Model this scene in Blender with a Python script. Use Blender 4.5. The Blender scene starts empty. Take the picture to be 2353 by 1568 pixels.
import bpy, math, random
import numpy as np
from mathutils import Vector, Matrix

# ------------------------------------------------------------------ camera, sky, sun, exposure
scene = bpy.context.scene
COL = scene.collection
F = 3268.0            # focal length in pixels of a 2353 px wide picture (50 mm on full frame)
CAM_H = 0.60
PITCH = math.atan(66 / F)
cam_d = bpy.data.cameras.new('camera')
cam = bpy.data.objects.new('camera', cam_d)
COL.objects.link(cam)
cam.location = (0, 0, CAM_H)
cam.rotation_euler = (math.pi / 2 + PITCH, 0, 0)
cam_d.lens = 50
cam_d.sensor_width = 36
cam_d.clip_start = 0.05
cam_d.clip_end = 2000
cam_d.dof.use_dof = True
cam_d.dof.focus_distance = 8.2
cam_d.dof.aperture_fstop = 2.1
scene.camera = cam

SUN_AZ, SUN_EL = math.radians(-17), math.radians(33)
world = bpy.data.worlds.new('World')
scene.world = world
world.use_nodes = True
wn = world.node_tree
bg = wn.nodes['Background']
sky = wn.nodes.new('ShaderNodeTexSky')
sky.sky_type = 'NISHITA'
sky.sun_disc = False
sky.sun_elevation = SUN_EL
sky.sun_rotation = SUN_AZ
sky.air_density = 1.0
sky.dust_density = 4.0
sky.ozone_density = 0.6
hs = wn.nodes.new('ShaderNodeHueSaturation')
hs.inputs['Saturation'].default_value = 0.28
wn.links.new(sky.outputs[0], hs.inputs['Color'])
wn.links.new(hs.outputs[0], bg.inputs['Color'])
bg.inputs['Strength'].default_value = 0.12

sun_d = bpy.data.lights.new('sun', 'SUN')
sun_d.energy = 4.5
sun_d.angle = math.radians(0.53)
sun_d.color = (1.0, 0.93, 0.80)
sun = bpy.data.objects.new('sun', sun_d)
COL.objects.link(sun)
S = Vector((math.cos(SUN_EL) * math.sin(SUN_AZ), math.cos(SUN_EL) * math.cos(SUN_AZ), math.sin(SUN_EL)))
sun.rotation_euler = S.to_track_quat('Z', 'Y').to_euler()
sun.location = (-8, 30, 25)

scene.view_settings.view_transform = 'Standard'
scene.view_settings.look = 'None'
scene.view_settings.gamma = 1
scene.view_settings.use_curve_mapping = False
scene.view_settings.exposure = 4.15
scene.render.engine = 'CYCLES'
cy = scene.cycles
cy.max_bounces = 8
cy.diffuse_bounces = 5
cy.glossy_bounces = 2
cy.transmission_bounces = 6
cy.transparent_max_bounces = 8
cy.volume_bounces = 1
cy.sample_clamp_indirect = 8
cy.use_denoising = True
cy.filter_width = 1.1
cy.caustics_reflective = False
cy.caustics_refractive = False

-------

TASK INSTRUCTIONS: Copy all of the data. Keep every word exactly as it is.

PROBLEM SOLUTION:
Model this scene in Blender with a Python script. Use Blender 4.5. The Blender scene starts empty. Take the picture to be 2353 by 1568 pixels.
import bpy, math, random
import numpy as np
from mathutils import Vector, Matrix

# ------------------------------------------------------------------ camera, sky, sun, exposure
scene = bpy.context.scene
COL = scene.collection
F = 3268.0            # focal length in pixels of a 2353 px wide picture (50 mm on full frame)
CAM_H = 0.60
PITCH = math.atan(66 / F)
cam_d = bpy.data.cameras.new('camera')
cam = bpy.data.objects.new('camera', cam_d)
COL.objects.link(cam)
cam.location = (0, 0, CAM_H)
cam.rotation_euler = (math.pi / 2 + PITCH, 0, 0)
cam_d.lens = 50
cam_d.sensor_width = 36
cam_d.clip_start = 0.05
cam_d.clip_end = 2000
cam_d.dof.use_dof = True
cam_d.dof.focus_distance = 8.2
cam_d.dof.aperture_fstop = 2.1
scene.camera = cam

SUN_AZ, SUN_EL = math.radians(-17), math.radians(33)
world = bpy.data.worlds.new('World')
scene.world = world
world.use_nodes = True
wn = world.node_tree
bg = wn.nodes['Background']
sky = wn.nodes.new('ShaderNodeTexSky')
sky.sky_type = 'NISHITA'
sky.sun_disc = False
sky.sun_elevation = SUN_EL
sky.sun_rotation = SUN_AZ
sky.air_density = 1.0
sky.dust_density = 4.0
sky.ozone_density = 0.6
hs = wn.nodes.new('ShaderNodeHueSaturation')
hs.inputs['Saturation'].default_value = 0.28
wn.links.new(sky.outputs[0], hs.inputs['Color'])
wn.links.new(hs.outputs[0], bg.inputs['Color'])
bg.inputs['Strength'].default_value = 0.12

sun_d = bpy.data.lights.new('sun', 'SUN')
sun_d.energy = 4.5
sun_d.angle = math.radians(0.53)
sun_d.color = (1.0, 0.93, 0.80)
sun = bpy.data.objects.new('sun', sun_d)
COL.objects.link(sun)
S = Vector((math.cos(SUN_EL) * math.sin(SUN_AZ), math.cos(SUN_EL) * math.cos(SUN_AZ), math.sin(SUN_EL)))
sun.rotation_euler = S.to_track_quat('Z', 'Y').to_euler()
sun.location = (-8, 30, 25)

scene.view_settings.view_transform = 'Standard'
scene.view_settings.look = 'None'
scene.view_settings.gamma = 1
scene.view_settings.use_curve_mapping = False
scene.view_settings.exposure = 4.15
scene.render.engine = 'CYCLES'
cy = scene.cycles
cy.max_bounces = 8
cy.diffuse_bounces = 5
cy.glossy_bounces = 2
cy.transmission_bounces = 6
cy.transparent_max_bounces = 8
cy.volume_bounces = 1
cy.sample_clamp_indirect = 8
cy.use_denoising = True
cy.filter_width = 1.1
cy.caustics_reflective = False
cy.caustics_refractive = False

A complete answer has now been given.